Irvine-based UFO group marks 50 years of watching the skies
The pilots must have been small.
Jan Harzan reckoned the craft was about 10 feet long and 3 feet high. He described it as smooth and metallic on the outside, something similar to a water tank, with corrugated metal landing gear. It hummed like a transformer on a telephone pole.
“It’s like it had been born as one piece,” Harzan said. “I don’t know what it was, but it wasn’t ours.”
Harzan said he first saw a UFO at age 10 while standing in his backyard in Thousand Oaks. The experience, whatever it may have been, stuck with him. The 64-year-old Newport Beach resident now serves as the executive director of the Mutual UFO Network, or MUFON, an international research nonprofit.
Harzan works out of MUFON headquarters in Irvine, the central hub of a network with locations in all 50 states and about 40 countries.
The organization is acknowledging its 50th anniversary at its annual symposium, July 26 to 28 at Hotel Irvine.
The group has spent decades investigating reports and sightings worldwide, seeking to provide an answer to one of humanity’s central questions: Are we alone? But the organization has also acted as a refuge for those who believe they have experienced the incomprehensible and wonder what secrets the sky may harbor.

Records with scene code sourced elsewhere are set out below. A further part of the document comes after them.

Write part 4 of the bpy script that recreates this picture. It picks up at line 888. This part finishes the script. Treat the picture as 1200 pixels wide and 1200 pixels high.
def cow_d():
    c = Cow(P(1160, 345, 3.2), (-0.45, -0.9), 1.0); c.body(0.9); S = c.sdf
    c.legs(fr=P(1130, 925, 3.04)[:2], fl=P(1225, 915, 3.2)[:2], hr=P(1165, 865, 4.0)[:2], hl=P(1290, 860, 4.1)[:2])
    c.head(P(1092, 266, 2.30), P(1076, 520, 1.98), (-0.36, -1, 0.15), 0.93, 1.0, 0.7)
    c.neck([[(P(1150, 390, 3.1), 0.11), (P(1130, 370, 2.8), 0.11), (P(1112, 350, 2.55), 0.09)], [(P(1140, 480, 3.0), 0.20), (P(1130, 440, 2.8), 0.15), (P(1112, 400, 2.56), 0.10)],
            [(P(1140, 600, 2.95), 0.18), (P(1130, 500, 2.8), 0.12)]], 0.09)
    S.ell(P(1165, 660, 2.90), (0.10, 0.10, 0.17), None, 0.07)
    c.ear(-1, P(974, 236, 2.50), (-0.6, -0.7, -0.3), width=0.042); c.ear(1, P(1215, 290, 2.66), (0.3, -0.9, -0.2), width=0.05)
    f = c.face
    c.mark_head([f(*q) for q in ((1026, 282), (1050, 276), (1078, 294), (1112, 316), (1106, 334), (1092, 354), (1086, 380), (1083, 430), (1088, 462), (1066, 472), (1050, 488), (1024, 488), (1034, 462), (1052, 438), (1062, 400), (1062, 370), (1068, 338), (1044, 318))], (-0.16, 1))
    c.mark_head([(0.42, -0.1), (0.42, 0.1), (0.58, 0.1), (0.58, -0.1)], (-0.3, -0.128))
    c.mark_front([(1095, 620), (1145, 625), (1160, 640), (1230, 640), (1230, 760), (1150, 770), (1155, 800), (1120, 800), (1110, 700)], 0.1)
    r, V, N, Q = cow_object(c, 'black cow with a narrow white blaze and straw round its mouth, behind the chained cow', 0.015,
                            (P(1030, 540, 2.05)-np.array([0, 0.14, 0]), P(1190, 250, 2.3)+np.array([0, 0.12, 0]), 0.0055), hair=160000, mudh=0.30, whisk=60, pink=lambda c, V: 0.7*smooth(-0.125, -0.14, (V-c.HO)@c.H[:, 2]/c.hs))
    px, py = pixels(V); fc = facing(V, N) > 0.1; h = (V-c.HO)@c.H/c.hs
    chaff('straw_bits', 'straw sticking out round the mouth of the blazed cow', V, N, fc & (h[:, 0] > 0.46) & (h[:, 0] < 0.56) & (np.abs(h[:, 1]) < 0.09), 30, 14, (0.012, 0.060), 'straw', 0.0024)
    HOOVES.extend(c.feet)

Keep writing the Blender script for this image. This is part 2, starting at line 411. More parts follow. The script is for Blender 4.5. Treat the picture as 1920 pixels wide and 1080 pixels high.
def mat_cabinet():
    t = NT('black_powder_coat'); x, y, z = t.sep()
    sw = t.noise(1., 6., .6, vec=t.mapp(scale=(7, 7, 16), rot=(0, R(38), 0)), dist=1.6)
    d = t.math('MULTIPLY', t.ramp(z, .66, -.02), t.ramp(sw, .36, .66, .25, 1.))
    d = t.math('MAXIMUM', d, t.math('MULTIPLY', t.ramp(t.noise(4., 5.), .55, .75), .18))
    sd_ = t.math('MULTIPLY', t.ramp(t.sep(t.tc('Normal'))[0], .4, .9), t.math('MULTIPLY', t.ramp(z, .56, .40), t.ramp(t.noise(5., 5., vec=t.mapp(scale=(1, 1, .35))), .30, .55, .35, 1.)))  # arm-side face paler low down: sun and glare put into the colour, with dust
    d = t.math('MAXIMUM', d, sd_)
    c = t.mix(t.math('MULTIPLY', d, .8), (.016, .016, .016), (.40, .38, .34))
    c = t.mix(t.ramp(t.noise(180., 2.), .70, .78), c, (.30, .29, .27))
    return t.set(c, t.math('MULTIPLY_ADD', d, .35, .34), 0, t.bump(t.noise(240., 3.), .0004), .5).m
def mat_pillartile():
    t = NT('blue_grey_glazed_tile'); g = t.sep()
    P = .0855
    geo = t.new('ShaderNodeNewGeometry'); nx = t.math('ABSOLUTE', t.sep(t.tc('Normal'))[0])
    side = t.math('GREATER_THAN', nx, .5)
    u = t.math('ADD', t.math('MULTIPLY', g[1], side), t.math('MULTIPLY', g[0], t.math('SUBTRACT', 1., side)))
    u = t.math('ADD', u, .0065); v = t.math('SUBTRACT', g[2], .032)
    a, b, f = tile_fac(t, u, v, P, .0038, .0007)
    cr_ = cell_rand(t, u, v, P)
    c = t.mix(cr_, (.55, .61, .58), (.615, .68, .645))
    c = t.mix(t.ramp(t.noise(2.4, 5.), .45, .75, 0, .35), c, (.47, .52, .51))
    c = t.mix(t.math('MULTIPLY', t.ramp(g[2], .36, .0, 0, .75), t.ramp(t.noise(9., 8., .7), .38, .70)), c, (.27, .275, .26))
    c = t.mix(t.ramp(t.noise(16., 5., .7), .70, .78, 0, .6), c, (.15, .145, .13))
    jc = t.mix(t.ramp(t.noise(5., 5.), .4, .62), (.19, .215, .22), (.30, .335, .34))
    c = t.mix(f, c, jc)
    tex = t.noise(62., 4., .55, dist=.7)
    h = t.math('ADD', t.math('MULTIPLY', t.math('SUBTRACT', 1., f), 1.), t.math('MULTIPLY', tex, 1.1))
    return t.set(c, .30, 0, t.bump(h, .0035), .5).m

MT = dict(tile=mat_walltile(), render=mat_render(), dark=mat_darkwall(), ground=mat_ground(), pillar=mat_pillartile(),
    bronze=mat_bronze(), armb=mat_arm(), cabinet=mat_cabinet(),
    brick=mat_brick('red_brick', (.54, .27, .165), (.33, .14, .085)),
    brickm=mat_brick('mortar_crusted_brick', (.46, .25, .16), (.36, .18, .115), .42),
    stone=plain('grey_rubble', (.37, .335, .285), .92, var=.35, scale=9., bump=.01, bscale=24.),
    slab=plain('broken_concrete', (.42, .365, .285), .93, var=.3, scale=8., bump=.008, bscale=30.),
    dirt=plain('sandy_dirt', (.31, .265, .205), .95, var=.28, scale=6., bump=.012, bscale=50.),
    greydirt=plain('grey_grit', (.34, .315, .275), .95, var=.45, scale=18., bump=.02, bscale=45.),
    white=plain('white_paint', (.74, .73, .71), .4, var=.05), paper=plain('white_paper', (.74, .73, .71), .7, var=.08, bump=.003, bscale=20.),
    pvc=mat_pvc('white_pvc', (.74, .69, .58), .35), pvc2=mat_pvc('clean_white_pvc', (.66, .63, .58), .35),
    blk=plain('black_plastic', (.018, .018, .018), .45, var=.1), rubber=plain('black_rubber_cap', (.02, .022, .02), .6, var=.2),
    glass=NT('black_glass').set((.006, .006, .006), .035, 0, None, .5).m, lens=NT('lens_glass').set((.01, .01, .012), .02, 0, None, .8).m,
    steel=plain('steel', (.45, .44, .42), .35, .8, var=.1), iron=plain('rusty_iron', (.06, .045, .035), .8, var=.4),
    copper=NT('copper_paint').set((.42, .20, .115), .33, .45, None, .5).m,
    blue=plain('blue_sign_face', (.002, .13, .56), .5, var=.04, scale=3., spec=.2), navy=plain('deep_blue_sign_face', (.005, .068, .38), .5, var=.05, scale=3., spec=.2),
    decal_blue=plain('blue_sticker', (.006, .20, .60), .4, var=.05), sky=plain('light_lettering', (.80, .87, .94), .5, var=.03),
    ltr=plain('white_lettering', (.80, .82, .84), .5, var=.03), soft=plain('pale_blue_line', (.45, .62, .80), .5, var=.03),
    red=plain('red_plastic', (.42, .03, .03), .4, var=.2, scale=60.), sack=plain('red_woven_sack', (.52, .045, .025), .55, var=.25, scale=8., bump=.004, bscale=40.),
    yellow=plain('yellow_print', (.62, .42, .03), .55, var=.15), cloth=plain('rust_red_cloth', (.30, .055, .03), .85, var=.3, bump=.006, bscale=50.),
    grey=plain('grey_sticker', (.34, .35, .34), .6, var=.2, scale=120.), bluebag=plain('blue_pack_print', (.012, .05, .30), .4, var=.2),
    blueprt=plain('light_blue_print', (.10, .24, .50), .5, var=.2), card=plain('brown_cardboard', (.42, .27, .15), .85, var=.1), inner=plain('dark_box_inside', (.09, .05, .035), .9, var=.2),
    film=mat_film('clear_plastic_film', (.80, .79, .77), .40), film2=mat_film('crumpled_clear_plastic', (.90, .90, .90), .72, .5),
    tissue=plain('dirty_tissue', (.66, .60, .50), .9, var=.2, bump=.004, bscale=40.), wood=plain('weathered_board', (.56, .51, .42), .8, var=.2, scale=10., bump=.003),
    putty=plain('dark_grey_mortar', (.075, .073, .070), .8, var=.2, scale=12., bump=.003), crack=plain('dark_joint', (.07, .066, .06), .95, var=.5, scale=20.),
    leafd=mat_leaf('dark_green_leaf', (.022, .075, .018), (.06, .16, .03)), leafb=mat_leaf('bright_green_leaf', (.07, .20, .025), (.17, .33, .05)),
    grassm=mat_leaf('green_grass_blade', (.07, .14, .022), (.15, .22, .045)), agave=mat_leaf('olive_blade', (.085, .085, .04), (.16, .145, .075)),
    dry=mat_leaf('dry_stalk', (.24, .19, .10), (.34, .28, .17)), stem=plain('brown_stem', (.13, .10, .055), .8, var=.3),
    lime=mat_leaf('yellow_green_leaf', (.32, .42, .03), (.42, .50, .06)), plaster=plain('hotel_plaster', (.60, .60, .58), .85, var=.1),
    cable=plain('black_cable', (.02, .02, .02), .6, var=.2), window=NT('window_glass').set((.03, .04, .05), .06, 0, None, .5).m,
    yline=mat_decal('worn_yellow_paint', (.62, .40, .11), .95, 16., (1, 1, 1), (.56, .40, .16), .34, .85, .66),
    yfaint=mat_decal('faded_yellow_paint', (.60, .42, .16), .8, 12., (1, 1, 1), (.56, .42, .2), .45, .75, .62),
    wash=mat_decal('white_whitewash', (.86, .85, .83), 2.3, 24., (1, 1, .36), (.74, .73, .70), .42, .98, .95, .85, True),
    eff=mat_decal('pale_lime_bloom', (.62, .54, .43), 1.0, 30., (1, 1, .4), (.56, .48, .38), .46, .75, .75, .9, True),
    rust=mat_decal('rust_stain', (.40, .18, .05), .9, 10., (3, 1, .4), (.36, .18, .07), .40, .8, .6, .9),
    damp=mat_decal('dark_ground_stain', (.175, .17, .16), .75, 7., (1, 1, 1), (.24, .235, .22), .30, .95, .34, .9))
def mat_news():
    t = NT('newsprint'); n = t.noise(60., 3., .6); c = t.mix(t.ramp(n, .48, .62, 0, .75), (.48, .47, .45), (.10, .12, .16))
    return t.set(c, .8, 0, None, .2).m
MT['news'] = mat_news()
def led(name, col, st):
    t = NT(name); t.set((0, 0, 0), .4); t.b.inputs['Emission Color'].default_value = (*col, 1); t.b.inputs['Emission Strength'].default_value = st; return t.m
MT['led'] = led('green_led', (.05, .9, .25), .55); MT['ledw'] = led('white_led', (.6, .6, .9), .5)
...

The nonprofit has investigated more than 120,000 cases. Most end up being drones, balloons, a planet. About 30% of cases go unexplained.
Everything is funneled through the Irvine office. Annual reports are gathered from each chapter.
About four people regularly work in the office. The conference room is filled with UFO-related books. The back wall is lined with dozens of file boxes spanning five decades of investigation.
“The military and intelligence community don’t think you or I have the right to know this stuff exists,” Harzan said.
Investigators are volunteers. They are trained with a field investigator manual. There are more than 600 investigators worldwide. The ranks are needed as the organization receives about 500 to 1,000 reports a month.
No one else it seems will listen to their stories without presupposition.
“It has had this stigma for years,” Harzan said. “Anybody who saw a UFO was considered a crazy person.”
Harzan said many of those who come to MUFON are retired pilots who saw something they can’t explain but kept quiet for fear of being taken off flight duty.
“Some of the people have been living with it for 40 or 50 years,” he said.
Many of the investigators whoend up at MUFON “have had experiences and they want answers,” he said.
Investigator Linda Flechtner started about six years ago out of the Irvine office.
Her territory spans Barstow to Murrieta. Of the 300 cases she’s investigated, about 20 of them are classified as unidentified.
“If we are going to say it’s unknown we have to be pretty darn sure it’s not something else,” Flechtner said.
One of her most memorable cases involved a pilot in Apple Valley who encountered what Flechtner described as an interactive orb.
“He chased it, and it played with him,” Flechtner said. “He said he tried to get on its 6 [directly behind it] but it interacted with him. Then it took off. I said, ‘Well that’s pretty cool.’ ”
Before becoming an investigator, Flechtner worked as a sales representative for Nestle and as a layout design engineer for Broadcom.
Flechtner said she had experiences with UFOs when she was a teenager. She’s always discussed UFOs with her brother and sister, who have both been MUFON investigators for nearly 30 years.
“Now I finally have time to do it,” Flechtner said.
From 1995 to 2013, Harzan served as a state section director for MUFON in Orange County while working as an executive at IBM, where he spent 37 years.
He attained a degree in nuclear engineering at UCLA to, in his words, better understand what he saw when he was a child.
Movies and the popular mythos tend to depict intergalactic visitations in a negative light. Abductions, all-out war and rectal experimentation abound.
Rather than the warmongering maniacs of “Mars Attacks!” his theory is that aliens are more like intergalactic observers, thoughtfully monitoring the activities of the apes with the nukes.
“They are interested in our nuclear capabilities,” Harzan said. “My personal opinion, I think they are watching over us to make sure we don’t kill ourselves.”
Harzan believes the stigma may be fading as more reports come to light.
U.S. senators received a classified briefing on Wednesday about UFO sightings from the U.S. Navy. The New York Times reported in May that several pilots reported encounters with unidentified flying objects.
“We believe with the new revelations from the government that we are entering a new era,” Harzan said. “It’s no longer, ‘Are UFOs fact or fiction?’ It’s ‘UFOs are real, deal with it.’ Now the questions will shift to who are they and why are they here?”
Whether aliens exist, MUFON will remain a sanctuary for the sky-gazers.
“We will stay that place for people who have had those experiences,” Harzan said. “Where people can come and get answers.”